Written instruction
Output the data word for word, dropping every image.
— Start of Given material —
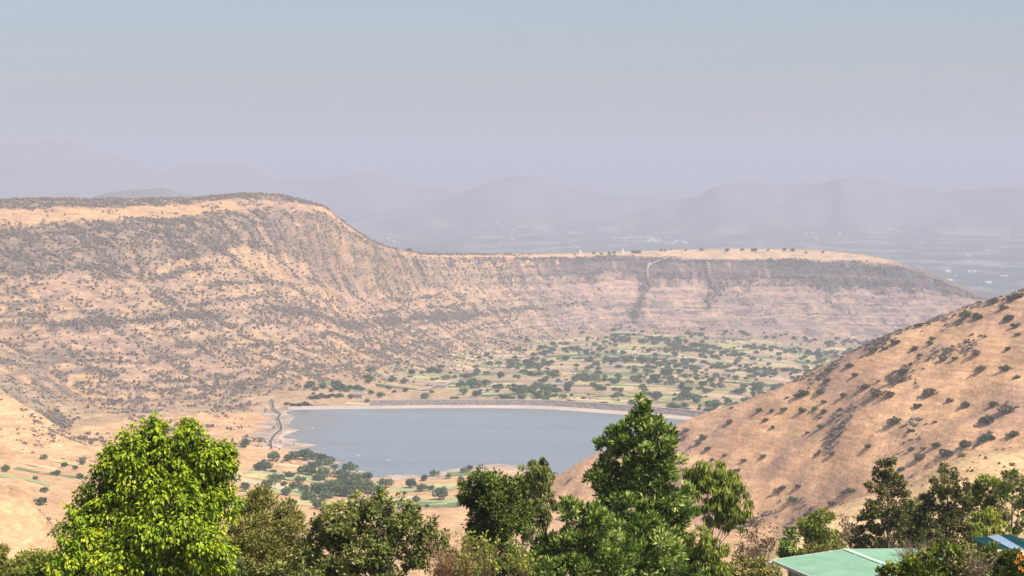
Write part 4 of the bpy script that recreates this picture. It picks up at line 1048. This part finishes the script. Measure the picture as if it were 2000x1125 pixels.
fg_tree('weeping_tree', 'arching yellow green weeping tree right of the tall tree', 82, [(1380, 912, 26), (1410, 930, 36), (1436, 966, 30), (1366, 944, 26), (1444, 1004, 22), (1400, 968, 28), (1420, 1016, 22), (1350, 918, 16), (1388, 1000, 22), (1425, 945, 28)], 'weep', 12, 3, 4.0, m_F, 1008, 1392, 0.10, m_barkpale, sub=15)
fg_tree('willowy_bush', 'light green willowy bush under the weeping tree', 76, [(1372, 1050, 32), (1388, 1090, 42), (1350, 1112, 42), (1405, 1122, 30)], 'weep', 9, 3, 3.4, m_F, 1009, 1380, 0.07, cat='bush')
fg_tree('withered_tree', 'thin brown half bare tree left of the green roof', 85, [(1478, 1022, 22), (1500, 1048, 24), (1465, 1058, 24), (1490, 1090, 28), (1450, 1090, 20)], 'fine', 7, 3, 0.8, m_G, 1010, 1482, 0.06, m_twig, sub=12)
fg_tree('low_bush', 'olive green bush at the bottom beside the roof corner', 78, [(1450, 1112, 30), (1490, 1115, 28), (1425, 1122, 24), (1510, 1120, 16)], 'fine', 8, 3.4, 2.6, m_B, 1011, 1465, 0.05, cat='bush')
fg_tree('round_tree', 'small round yellowish tree behind the green roof', 95, [(1598, 1012, 25), (1588, 1034, 25), (1614, 1042, 22), (1598, 1064, 22)], 'fine', 8, 2.4, 3.6, m_F, 1012, 1598, 0.08, sub=15)
fg_tree('small_bush', 'small green bush behind the left corner of the roof', 92, [(1545, 1050, 16), (1538, 1072, 18), (1555, 1084, 18), (1535, 1090, 14)], 'fine', 7.5, 3.2, 3.4, m_E, 1013, 1545, 0.06, cat='bush')
fg_tree('hedge_bush', 'low olive bush below the small round tree', 91, [(1590, 1086, 22), (1618, 1084, 20), (1572, 1084, 16), (1640, 1080, 16)], 'fine', 7, 3, 3.2, m_B, 1014, 1600, 0.05, cat='bush')
fg_tree('pale_dry_tree', 'thin pale dry tree between the round and the dark tree', 105, [(1650, 1022, 17), (1660, 1042, 16), (1642, 1045, 14)], 'fine', 6, 2.6, 0.9, m_G, 1015, 1652, 0.05, m_twig)
fg_tree('acacia_tree', 'tall dark ragged tree with layered branches behind the roof', 110, [(1732, 904, 15), (1725, 926, 22), (1745, 945, 20), (1708, 948, 15), (1762, 966, 13), (1720, 980, 25), (1752, 998, 24), (1700, 1008, 20), (1735, 1035, 28), (1690, 1045, 26), (1668, 1062, 22), (1775, 985, 14), (1715, 1068, 28)], 'fine', 6.5, 2.8, 3.4, m_I, 1016, 1732, 0.14, sub=12)
fg_tree('twin_acacia_tree', 'dark ragged tree with reddish trunk between the two roofs', 112, [(1850, 926, 17), (1835, 950, 24), (1870, 952, 20), (1818, 985, 24), (1860, 990, 27), (1890, 982, 14), (1830, 1025, 32), (1875, 1030, 27), (1850, 1062, 28), (1800, 1012, 18), (1885, 1062, 20)], 'fine', 6.5, 2.8, 3.2, m_I, 1017, 1842, 0.14, sub=12)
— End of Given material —
Complete response
Write part 4 of the bpy script that recreates this picture. It picks up at line 1048. This part finishes the script. Measure the picture as if it were 2000x1125 pixels.
fg_tree('weeping_tree', 'arching yellow green weeping tree right of the tall tree', 82, [(1380, 912, 26), (1410, 930, 36), (1436, 966, 30), (1366, 944, 26), (1444, 1004, 22), (1400, 968, 28), (1420, 1016, 22), (1350, 918, 16), (1388, 1000, 22), (1425, 945, 28)], 'weep', 12, 3, 4.0, m_F, 1008, 1392, 0.10, m_barkpale, sub=15)
fg_tree('willowy_bush', 'light green willowy bush under the weeping tree', 76, [(1372, 1050, 32), (1388, 1090, 42), (1350, 1112, 42), (1405, 1122, 30)], 'weep', 9, 3, 3.4, m_F, 1009, 1380, 0.07, cat='bush')
fg_tree('withered_tree', 'thin brown half bare tree left of the green roof', 85, [(1478, 1022, 22), (1500, 1048, 24), (1465, 1058, 24), (1490, 1090, 28), (1450, 1090, 20)], 'fine', 7, 3, 0.8, m_G, 1010, 1482, 0.06, m_twig, sub=12)
fg_tree('low_bush', 'olive green bush at the bottom beside the roof corner', 78, [(1450, 1112, 30), (1490, 1115, 28), (1425, 1122, 24), (1510, 1120, 16)], 'fine', 8, 3.4, 2.6, m_B, 1011, 1465, 0.05, cat='bush')
fg_tree('round_tree', 'small round yellowish tree behind the green roof', 95, [(1598, 1012, 25), (1588, 1034, 25), (1614, 1042, 22), (1598, 1064, 22)], 'fine', 8, 2.4, 3.6, m_F, 1012, 1598, 0.08, sub=15)
fg_tree('small_bush', 'small green bush behind the left corner of the roof', 92, [(1545, 1050, 16), (1538, 1072, 18), (1555, 1084, 18), (1535, 1090, 14)], 'fine', 7.5, 3.2, 3.4, m_E, 1013, 1545, 0.06, cat='bush')
fg_tree('hedge_bush', 'low olive bush below the small round tree', 91, [(1590, 1086, 22), (1618, 1084, 20), (1572, 1084, 16), (1640, 1080, 16)], 'fine', 7, 3, 3.2, m_B, 1014, 1600, 0.05, cat='bush')
fg_tree('pale_dry_tree', 'thin pale dry tree between the round and the dark tree', 105, [(1650, 1022, 17), (1660, 1042, 16), (1642, 1045, 14)], 'fine', 6, 2.6, 0.9, m_G, 1015, 1652, 0.05, m_twig)
fg_tree('acacia_tree', 'tall dark ragged tree with layered branches behind the roof', 110, [(1732, 904, 15), (1725, 926, 22), (1745, 945, 20), (1708, 948, 15), (1762, 966, 13), (1720, 980, 25), (1752, 998, 24), (1700, 1008, 20), (1735, 1035, 28), (1690, 1045, 26), (1668, 1062, 22), (1775, 985, 14), (1715, 1068, 28)], 'fine', 6.5, 2.8, 3.4, m_I, 1016, 1732, 0.14, sub=12)
fg_tree('twin_acacia_tree', 'dark ragged tree with reddish trunk between the two roofs', 112, [(1850, 926, 17), (1835, 950, 24), (1870, 952, 20), (1818, 985, 24), (1860, 990, 27), (1890, 982, 14), (1830, 1025, 32), (1875, 1030, 27), (1850, 1062, 28), (1800, 1012, 18), (1885, 1062, 20)], 'fine', 6.5, 2.8, 3.2, m_I, 1017, 1842, 0.14, sub=12)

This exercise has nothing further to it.